Star Trek (2009)
9/10
How a reboot can/should be done
16 April 2013
Warning: Spoilers
SPOILERS

There's an article referenced on IMDb from 2006 called "Spaced Out: Re- Booting Star Trek". Written by Bryce Zabel, he talks about the concept of re-booting a series now only 3 years off it's 50th anniversary. The Crew of the USS Enterprise, first hitting our TV Screens on September 8th 1966.

Well, saying "our" screens, my Mother would've been 15 at the time of premier, my Dad 14. It would be a further 16 years until I entered this world, and a further 5 years and the Premier of the Next Generation for my first discovery of Star Trek, and a love affair that would last for the rest of my childhood and most of my Adult life.

Anyway, back to case in point.

Zabel, like many others had a dream of bringing back a series and developing it into something new, something fresh.

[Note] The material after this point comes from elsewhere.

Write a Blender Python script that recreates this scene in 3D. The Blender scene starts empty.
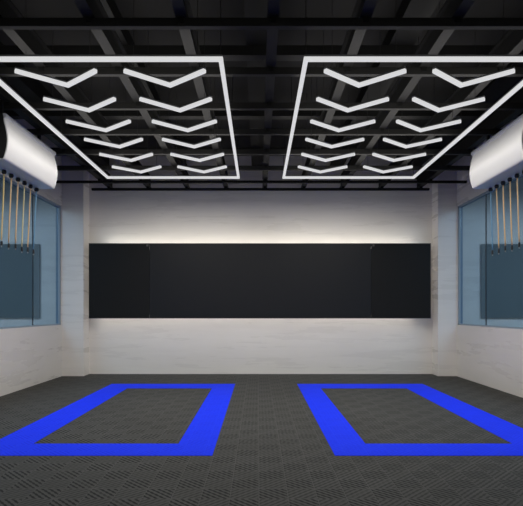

Everyone in this life dreams of telling their own side to every story. Gathering the memories of life and taking them in a fabulous new direction.

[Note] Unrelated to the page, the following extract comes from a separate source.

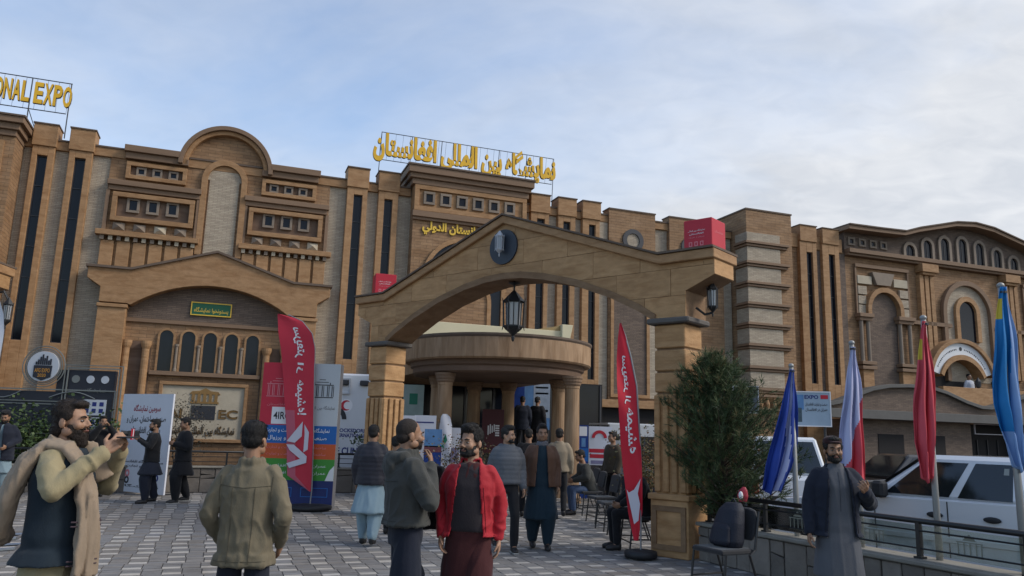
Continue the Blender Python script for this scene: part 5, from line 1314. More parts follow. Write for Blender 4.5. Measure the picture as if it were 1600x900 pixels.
def suv(label, loc, rz, L, W, H, paint, belt, hood, group='cars in the parking lot', rear=True):
    t = thing('parked_car', label, 'car', loc, rz, group)
    hw = W / 2; wx = (L * .30, -L * .29); zb = .34
    bot = arch_cut(-L / 2, L / 2, zb, 1, sorted(wx), .40)
    prof = bot + [(L / 2 + .02, .5), (L / 2, hood - .14), (L / 2 - .12, hood), (L * .21, belt - .02), (-L / 2 + .06, belt), (-L / 2, belt - .1), (-L / 2 - .02, .5)]
    body_shell(prof, hw, .10, belt).build('body', paint, t, bevel=.03, fixn=True)
    v, fc = cabin(-L / 2 + .06, L * .22, -L / 2 + .28, L * .07, belt - .015, H, hw * .95, hw * .74)
    MB().add(v, fc).build('cab', paint, t, bevel=.05)
    for sd in (-1, 1):
        for a, b in ((.06, .30), (.335, .60), (.635, .92)): side_quad(v, sd, a, b, .08, .86).build('side_window', CGL, t, fixn=True)
        for x in (-.02 * L, L * .2): MB().box(x - .006, x + .006, sd * hw - .006, sd * hw + .006, .42, belt - .05).build('door_gap', GAP, t)
        MB().box(-L / 2 - .03, -L / 2 + .06, sd * (hw - .12) - .09, sd * (hw - .12) + .09, belt - .42, belt - .12).build('tail_lamp', TAIL, t, bevel=.02)
        MB().box(L / 2 - .08, L / 2 + .03, sd * (hw - .2) - .17, sd * (hw - .2) + .17, hood - .22, hood - .08).build('headlight', HEADL, t, bevel=.02)
        MB().box(L * .17, L * .2, sd * (hw + .1) - .08, sd * (hw + .1) + .08, belt, belt + .14).build('wing_mirror', GAP, t, bevel=.03)
        for x in wx: wheel(t, x, sd * (hw - .12), .36)
    b0, b1, t0, t1 = Vector(v[0]), Vector(v[3]), Vector(v[4]), Vector(v[7])
    def Q(a, f): return b0.lerp(b1, a).lerp(t0.lerp(t1, a), f) + Vector((-.012, 0, .004))
    q = [Q(.06, .08), Q(.94, .08), Q(.92, .88), Q(.08, .88)]
    MB().add(q + [p + Vector((.012, 0, 0)) for p in q], [(3, 2, 1, 0), (4, 5, 6, 7), (0, 1, 5, 4), (1, 2, 6, 5), (2, 3, 7, 6), (3, 0, 4, 7)]).build('rear_window', CGL, t)
    q = [Vector(v[1]).lerp(Vector(v[5]), .08), Vector(v[2]).lerp(Vector(v[6]), .08), Vector(v[2]).lerp(Vector(v[6]), .9), Vector(v[1]).lerp(Vector(v[5]), .9)]
    MB().add([p + Vector((.012, 0, .006)) for p in q], [(0, 1, 2, 3)]).build('windscreen', CGL, t)
    MB().box(-L / 2 - .06, -L / 2 + .02, -.45, .45, .78, .86).build('tailgate_bar', GAP, t, bevel=.01)
    pl_ = MB().box(-L / 2 - .05, -L / 2, -.26, .26, .56, .76).build('number_plate', DFRAME, t)
    write('plate_lettering', '162', (-L / 2 - .053, -.02, .64), (0, -1, 0), (0, 0, 1), .14, .09, WPR, pl_, bold=.03)
    MB().box(-L / 2 - .07, -L / 2 + .05, -hw + .04, hw - .04, .36, .52).build('bumper', paint, t, bevel=.03)
    return t
suv('white off-road car seen from behind with a dark number plate beside the pine', (6.35, 19.3, -.42), R(84), 4.1, 1.75, 2.12, WPAINT, 1.3, 1.2)
suv('black car parked side-on between the two white vehicles', (10.3, 20.6, -.42), R(186), 4.4, 1.8, 1.78, BPAINT, 1.2, 1.1)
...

Star Trek would eventually find this new life, this (to steal from another recently, successfully rebooted series) regeneration. It would find it thanks to the tender love and care of one of it's own fans.

J.J. Abrams, the man behind Lost, Alias and countless other hit series/movies, took hold of Star Trek and reinvigorated it.

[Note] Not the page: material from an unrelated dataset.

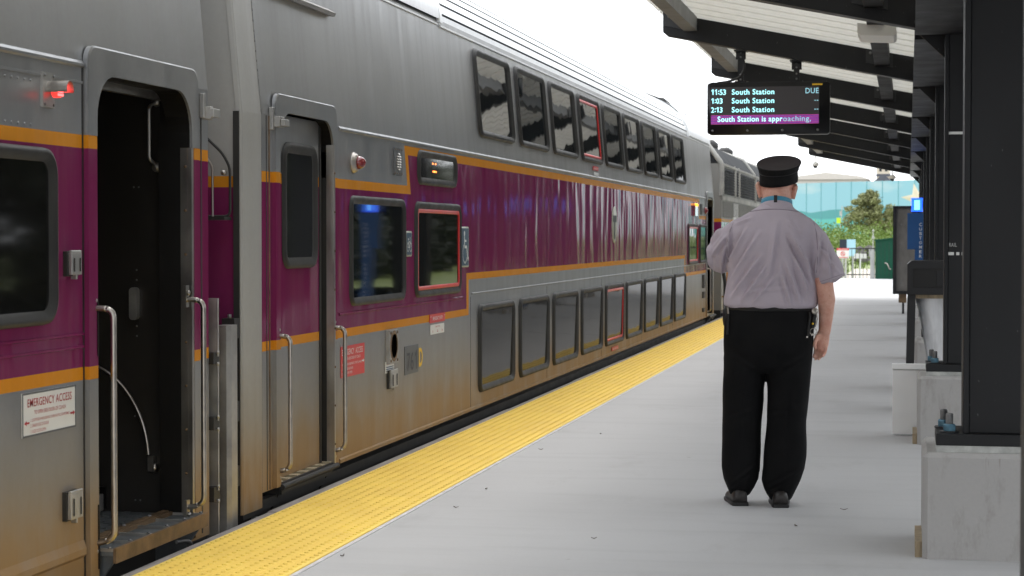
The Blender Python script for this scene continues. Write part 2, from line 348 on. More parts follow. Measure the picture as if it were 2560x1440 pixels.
def text_into(mb, txt, org, xd, yd, width, height, mi=0, bold=0., th=0.002, align='L', squeeze=True):
    """letters as flat mesh: org = lower-left of the text box (or centre line for align C)"""
    cu = bpy.data.curves.new('t', 'FONT'); cu.body = txt; cu.size = 1; cu.offset = bold; cu.space_character = 1.08; cu.resolution_u = 3
    ob = bpy.data.objects.new('t', cu); COL.objects.link(ob); bpy.context.view_layer.update()
    me = ob.evaluated_get(bpy.context.evaluated_depsgraph_get()).to_mesh()
    vs = [v.co.copy() for v in me.vertices]; fs = [tuple(p.vertices) for p in me.polygons]
    bpy.data.objects.remove(ob); bpy.data.curves.remove(cu)
    if not vs: return
    x0 = min(v.x for v in vs); x1 = max(v.x for v in vs)
    sx = width / (x1 - x0) if width else height / .73; sy = height / .73
    if align == 'C': ox = -(x1 - x0) * sx / 2
    elif align == 'R': ox = -(x1 - x0) * sx
    else: ox = 0
    xd = Vector(xd); yd = Vector(yd); nd = xd.cross(yd); org = Vector(org)
    mb.add([org + xd * ((v.x - x0) * sx + ox) + yd * (v.y * sy) + nd * th for v in vs], fs, mi)
def rrect(w, h, r, n=5):
    pts = []
    for cx, cz, a0 in ((w / 2 - r, h / 2 - r, 0), (-w / 2 + r, h / 2 - r, 90), (-w / 2 + r, -h / 2 + r, 180), (w / 2 - r, -h / 2 + r, 270)):
        for k in range(n + 1):
            a = radians(a0 + 90 * k / n); pts.append((cx + r * cos(a), cz + r * sin(a)))
    return pts
TA = tan(radians(5.0)); XS = -3.22; ZC = 2.01
def skin_x(z, zc=ZC): return XS - max(0, z - zc) * TA
class Face:
    """local frame on the train side: u along +y, w up the (possibly tilted) skin, n outwards"""
    def __init__(s, y, z, tilt=False, x=XS, zc=ZC):
        s.t = radians(5.0) if tilt else 0
        s.o = Vector((x - (max(0, z - zc) * TA if tilt else 0), y, z)); s.w = Vector((-sin(s.t), 0, cos(s.t))); s.n = Vector((cos(s.t), 0, sin(s.t)))
    def __call__(s, u, w, n=0): return s.o + Vector((0, u, 0)) + s.w * w + s.n * n
def ring_on(mb, F, outer, inner, n0, n1, mi=0, n1i=None):
    n1i = n1 if n1i is None else n1i; k = len(outer)
    R = [[F(u, w, n0) for u, w in outer], [F(u, w, n1) for u, w in outer], [F(u, w, n1i) for u, w in inner], [F(u, w, n0) for u, w in inner]]
    mb.rings(R, mi, False, True)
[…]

After Jean Luc Picard's final outing on the big screen in 2002, Star Trek was flat out cold.

Personally, I'd never had a problem with the final film Nemesis, and a review written on IMDb way back in 2003 by yours truly (yes I'm referencing myself from 10 years ago, and no I don't care) showed that whilst at the time I enjoyed it, it never finished the series off properly. Admittedly the idea of the time whereby all surviving characters from the Next Generation, Deep Space 9 & Voyager would fight to the Death against an enemy (I even started writing a script where DS9 is blown up within the first 5 minutes) was a little far fetched, I honestly thought there was life in the series. The box office, and most other fans/pundits/critics felt differently. Star Trek was effectively KO'ed.

This meant that when Abrams got his hand on the series, there must surely have been only one option? A mainstay of Hollywood commercialism, a prequel.

At the time I shuddered and wondered how it could even work. A prequel is fixed within a universe, a point in time. Heroes shown as their younger selves, they cannot be changed, they cannot be written.

A character's life is written in scripts/novels and cannot be changed. So how can a prequel be anything other than a attempt to recapture youth and recapture a former glory?

Roberto Orci and Alex Kurtzman, writers of this film find the only way possible. To create a prequel, to recapture the old heroes of your youth, whilst simultaneously telling a fresh and original story, there's only one way to do it. You need to make it 100% crystal clear that you are effectively creating an entirely new world, a parallel to the world of our dreams and memories. A place where anything can happen, and facts can be manipulated.

This Back To The Future style alternative reality, it allows for an entirely new future to develop. One where the characters can change and personalities rewritten.

Should a key actor quit, the story can accommodate this. Should they choose to blow something up, again, this is acceptable.

What makes the whole concept of these films so wonderful is that they ARE able to do this. The shock value in this movie of destroying Vulcan, the pure genius of this move, it is breathtaking, it is wonderful.

This isn't to say that there aren't tributes within the film to the original. The throw away lines to series, the introduction of nicknames like Bones and Scotty, they all add to the wonderful effect.

Include some superb (but not ground breaking) special effects, and the story takes on a life of it's own.

The acting is average, but acceptable, all actors mimicking the originals to varying degrees of acceptance. Karl Urban deserving special praise for his Leonard McCoy.

The film captures the mood effectively and does exactly what you'd expect really. It moves and enthrals. It makes you laugh, and it makes you think of days gone by. As a tribute it is superb, and as a fresh start, it is a masterstroke.

The sequel is due within the next month, and personally, there's a thrill and an expectation. Star Trek is firmly back where it belongs.